Les arbres me fournissent tout naturellement la réponse : pour eux comme pour nous, c’est la même chose. L’essentiel, c’est ce qui permet de tenir debout quelles que soient les circonstances et les événements, c’est l’ancrage, qui nous relie à la Terre et au Cosmos. C’est la base solide sur laquelle nous devons toutes et tous nous appuyer et prendre racine, que la météo soit clémente ou des plus déchaînée.
Ok, d’accord, merci les arbres, mais comment s’ancrer ? Chacun et chacune trouvera ses propres réponses… En ce qui me concerne, la réponse s’impose : mon ancrage passe par la méditation et la connexion avec la nature. L’un comme l’autre me permettent de me relier directement à l’essentiel, de réharmoniser mes énergies et de ressentir ce qui me donne force et joie. L’un comme l’autre me parlent de stabilité et de cycles bienfaisants ; ils me nourrissent au plus profond de moi-même, me donnent accès à la permanence au sein de l’impermanence, me procurent la sécurité dont j’ai besoin et me permettent de retrouver ma place dans ce vaste monde.

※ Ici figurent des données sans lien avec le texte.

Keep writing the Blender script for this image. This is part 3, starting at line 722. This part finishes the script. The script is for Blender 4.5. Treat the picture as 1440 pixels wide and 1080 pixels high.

En contemplant les arbres qui m’entourent, je réalise qu’une fois recentrés et installés dans toute notre puissance, les repères deviennent clairs et évidents, et qu’il est alors possible de faire preuve de résilience, même avec toutes nos blessures et nos cicatrices. Forts de la stabilité procurée par cet ancrage, de la lucidité née de la sérénité, nous sommes ainsi en mesure de distinguer le vrai du faux, de nous positionner et de répondre avec créativité aux changements actuels. Je souris presque en pensant que le bouleversement que nous traversons toutes et tous pourrait alors être l’occasion d’inventer une manière d’être au monde, plus juste que celle que nous laissons derrière nous.